Ele ponderou, contudo, que o STF interpreta tal imunidade de forma condicionada a se a fala estiver relacionada ao exercício do mandato ou se for feita da tribuna do plenário. Ele explicou que, nos casos de Van Hattem e de Cabo Gilberto, “as falas foram feitas na tribuna”, por isso seriam abarcadas pela imunidade parlamentar. “O que está sendo feito é uma relativização da própria jurisprudência do STF, por isso, o caso é grave. A própria jurisprudência está sendo atualizada para tornar a imunidade parlamentar mais restritiva do que já era”, destacou.
“A ação é abusiva porque a PF, ao indiciar os deputados, passar por cima da jurisprudência do STF sobre imunidade parlamentar”, completou. O especialista defende que não há motivos para o órgão “investigar deputados por suas falas em caso algum”. Ele acredita que a PF poderia investigar os deputados com respaldo em alguma leitura na jurisprudência do STF ou da Constituição. “Nesses casos, não há respaldo para o indiciamento”, ponderou.
Marsiglia enxerga semelhanças entre os dois casos e o do ex-deputado federal Daniel Silveira, preso desde fevereiro de 2023, quando descumpriu medidas cautelares impostas pela Corte Suprema. Em 2022, Silveira foi condenado pelo STF a oito anos e nove meses por ameaça ao Estado democrático de Direito e coação no curso do processo. Ele gravou um vídeo com ofensas e ameaças a ministros da Corte.

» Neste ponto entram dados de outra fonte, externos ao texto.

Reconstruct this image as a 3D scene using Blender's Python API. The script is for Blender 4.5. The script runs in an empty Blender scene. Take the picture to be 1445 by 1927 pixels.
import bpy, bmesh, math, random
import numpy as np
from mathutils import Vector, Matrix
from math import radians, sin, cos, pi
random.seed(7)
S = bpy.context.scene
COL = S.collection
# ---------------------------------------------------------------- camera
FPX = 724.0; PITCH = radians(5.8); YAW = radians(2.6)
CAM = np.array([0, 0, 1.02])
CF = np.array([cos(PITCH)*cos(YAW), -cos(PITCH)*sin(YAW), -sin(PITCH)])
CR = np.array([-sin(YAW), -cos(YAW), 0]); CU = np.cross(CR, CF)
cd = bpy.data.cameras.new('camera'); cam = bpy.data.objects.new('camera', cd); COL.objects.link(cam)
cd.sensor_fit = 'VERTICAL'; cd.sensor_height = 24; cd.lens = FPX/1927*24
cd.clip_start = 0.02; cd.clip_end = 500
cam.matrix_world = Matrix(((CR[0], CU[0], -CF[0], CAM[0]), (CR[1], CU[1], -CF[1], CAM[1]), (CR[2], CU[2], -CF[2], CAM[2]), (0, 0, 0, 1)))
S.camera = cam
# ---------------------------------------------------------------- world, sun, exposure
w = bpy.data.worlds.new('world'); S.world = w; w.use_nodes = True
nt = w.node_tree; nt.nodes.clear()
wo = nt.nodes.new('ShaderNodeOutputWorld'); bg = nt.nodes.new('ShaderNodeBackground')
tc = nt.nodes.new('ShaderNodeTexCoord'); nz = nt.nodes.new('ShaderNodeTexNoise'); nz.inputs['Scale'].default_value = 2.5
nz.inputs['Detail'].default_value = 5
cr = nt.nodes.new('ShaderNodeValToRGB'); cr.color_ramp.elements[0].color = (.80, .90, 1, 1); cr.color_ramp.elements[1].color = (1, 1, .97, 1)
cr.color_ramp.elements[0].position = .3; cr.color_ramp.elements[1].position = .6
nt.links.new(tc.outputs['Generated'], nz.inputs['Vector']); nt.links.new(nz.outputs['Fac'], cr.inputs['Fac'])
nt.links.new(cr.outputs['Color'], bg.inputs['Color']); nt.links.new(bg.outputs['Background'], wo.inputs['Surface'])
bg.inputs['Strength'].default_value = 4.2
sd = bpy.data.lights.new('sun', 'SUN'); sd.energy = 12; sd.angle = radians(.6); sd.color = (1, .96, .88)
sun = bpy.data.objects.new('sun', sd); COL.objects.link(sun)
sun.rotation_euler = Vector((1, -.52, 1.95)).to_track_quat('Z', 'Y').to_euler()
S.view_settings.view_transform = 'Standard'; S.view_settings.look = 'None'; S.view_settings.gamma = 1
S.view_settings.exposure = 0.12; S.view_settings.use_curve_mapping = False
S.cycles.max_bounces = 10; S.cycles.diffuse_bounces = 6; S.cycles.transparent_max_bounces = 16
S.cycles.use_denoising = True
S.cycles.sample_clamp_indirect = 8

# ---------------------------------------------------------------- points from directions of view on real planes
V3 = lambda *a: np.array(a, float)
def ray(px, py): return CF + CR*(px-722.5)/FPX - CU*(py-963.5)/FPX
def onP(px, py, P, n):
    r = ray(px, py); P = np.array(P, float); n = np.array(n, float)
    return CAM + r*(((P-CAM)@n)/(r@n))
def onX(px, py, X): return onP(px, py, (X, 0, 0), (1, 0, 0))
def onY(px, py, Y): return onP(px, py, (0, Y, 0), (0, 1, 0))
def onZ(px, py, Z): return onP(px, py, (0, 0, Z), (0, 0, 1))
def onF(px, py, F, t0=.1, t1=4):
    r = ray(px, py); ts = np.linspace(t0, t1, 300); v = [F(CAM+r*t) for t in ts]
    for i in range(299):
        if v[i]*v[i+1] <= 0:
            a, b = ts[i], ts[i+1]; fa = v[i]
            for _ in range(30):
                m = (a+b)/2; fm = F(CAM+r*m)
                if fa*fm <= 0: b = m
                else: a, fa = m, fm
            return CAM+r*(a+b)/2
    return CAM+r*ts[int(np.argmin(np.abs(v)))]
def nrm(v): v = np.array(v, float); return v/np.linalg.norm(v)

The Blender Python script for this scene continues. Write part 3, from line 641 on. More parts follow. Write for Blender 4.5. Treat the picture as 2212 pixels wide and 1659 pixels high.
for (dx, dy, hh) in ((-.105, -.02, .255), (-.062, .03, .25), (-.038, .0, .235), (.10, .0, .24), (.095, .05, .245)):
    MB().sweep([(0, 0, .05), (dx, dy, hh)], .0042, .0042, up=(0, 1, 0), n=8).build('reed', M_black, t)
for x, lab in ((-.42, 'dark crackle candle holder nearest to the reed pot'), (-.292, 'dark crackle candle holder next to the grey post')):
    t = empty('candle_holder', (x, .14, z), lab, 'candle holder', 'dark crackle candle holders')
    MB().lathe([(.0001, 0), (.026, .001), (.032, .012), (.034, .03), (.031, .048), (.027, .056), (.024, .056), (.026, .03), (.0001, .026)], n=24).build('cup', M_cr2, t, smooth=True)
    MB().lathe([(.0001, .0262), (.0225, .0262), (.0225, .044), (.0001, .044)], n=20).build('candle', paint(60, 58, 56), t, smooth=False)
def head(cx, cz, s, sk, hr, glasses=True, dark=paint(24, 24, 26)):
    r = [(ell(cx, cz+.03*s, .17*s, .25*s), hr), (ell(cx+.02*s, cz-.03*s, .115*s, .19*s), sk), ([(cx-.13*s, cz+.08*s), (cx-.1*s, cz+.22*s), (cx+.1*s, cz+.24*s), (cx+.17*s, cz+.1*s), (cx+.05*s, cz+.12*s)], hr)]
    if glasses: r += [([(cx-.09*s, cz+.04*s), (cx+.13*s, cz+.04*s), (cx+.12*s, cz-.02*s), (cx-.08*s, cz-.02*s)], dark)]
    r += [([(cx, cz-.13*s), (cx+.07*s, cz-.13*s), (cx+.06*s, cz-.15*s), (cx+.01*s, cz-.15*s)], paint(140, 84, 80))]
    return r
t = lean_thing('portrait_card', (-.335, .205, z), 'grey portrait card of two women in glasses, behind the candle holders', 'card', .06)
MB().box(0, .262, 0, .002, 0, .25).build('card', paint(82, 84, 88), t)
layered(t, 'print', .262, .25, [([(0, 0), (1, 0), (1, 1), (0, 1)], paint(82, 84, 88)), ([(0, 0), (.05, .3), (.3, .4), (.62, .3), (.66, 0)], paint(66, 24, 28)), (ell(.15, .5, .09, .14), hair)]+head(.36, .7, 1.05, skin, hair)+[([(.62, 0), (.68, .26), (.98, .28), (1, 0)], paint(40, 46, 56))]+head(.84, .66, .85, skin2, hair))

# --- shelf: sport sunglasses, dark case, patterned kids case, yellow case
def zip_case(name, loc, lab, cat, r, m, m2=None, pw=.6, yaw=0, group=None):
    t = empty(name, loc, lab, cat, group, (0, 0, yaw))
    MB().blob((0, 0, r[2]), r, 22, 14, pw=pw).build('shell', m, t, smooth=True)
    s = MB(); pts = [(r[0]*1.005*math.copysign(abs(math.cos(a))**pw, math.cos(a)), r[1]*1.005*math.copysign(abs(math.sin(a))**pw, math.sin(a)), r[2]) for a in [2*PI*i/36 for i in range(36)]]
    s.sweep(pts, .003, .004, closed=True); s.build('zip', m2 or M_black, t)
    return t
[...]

“A semelhança é que todos eles falaram de forma critica, mas são todos possivelmente punidos pela fala, que é a ferramenta de trabalho do parlamentar”, contou. Ele ressaltou, porém, que o que torna o caso de Van Hattem e Gilberto mais “grave” é que é o “primeiro caso, em que há um indiciamento de um parlamentar por falas feitas de cima da tribuna, que é um território sagrado para o Parlamento”, destacou.
A imunidade parlamentar existe para proteger os legisladores de perseguições políticas. A Constituição prevê que deputados e senadores “são invioláveis, civil e penalmente, por quaisquer de suas opiniões, palavras e votos". Eles também só podem ser presos em flagrante de crime inafiançável.
Lira diz que Câmara vai ‘chegar aos últimos limites’ contra quem cometer ‘abusos’ ao Parlamento
Nesta semana, Lira criticou a ação da PF e disse que ambos is deputados indiciados “não são merecedores dos inquéritos e dos indiciamentos”. “Essa presidência respeita, por mais que discorde, de determinadas falas, mas tenho a obrigação de respeitá-las por que essa tribuna é inviolável”, disse Lira sentado à Mesa Diretora da Casa.
Conforme Lira, a Câmara vai “chegar aos últimos limites para que respondam por abuso de autoridade quem infringir a capacidade dos parlamentares” da Casa. O deputado alagoano ressaltou que, determinadas falas dos deputados, devem receber atuação da corregedoria e do Conselho de Ética, mas que outras declarações “não merecem o tratamento que estão tendo nem da PF e nem de outros órgãos do Estado brasileiro”.
Conforme Gonçalves, além de proteger seus membros, a Casa pode apurar se houve excessos na atuação da PF e, eventualmente, encaminhar a investigação à PGR (Procuradoria-Geral da República). Já Marsigla explicou que a Casa pode auxiliar os parlamentares na defesa perante à Justiça e, se eventualmente, eles forem condenados a prisão, a Casa pode negar o cumprimento da pena ao analisar o mérito em plenário.
O indiciamento é um ato formal realizado pela autoridade policial durante a investigação e ocorre quando, com base em provas coletadas, os agentes identificam uma pessoa como suspeita. Na prática, é apenas uma fase do processo.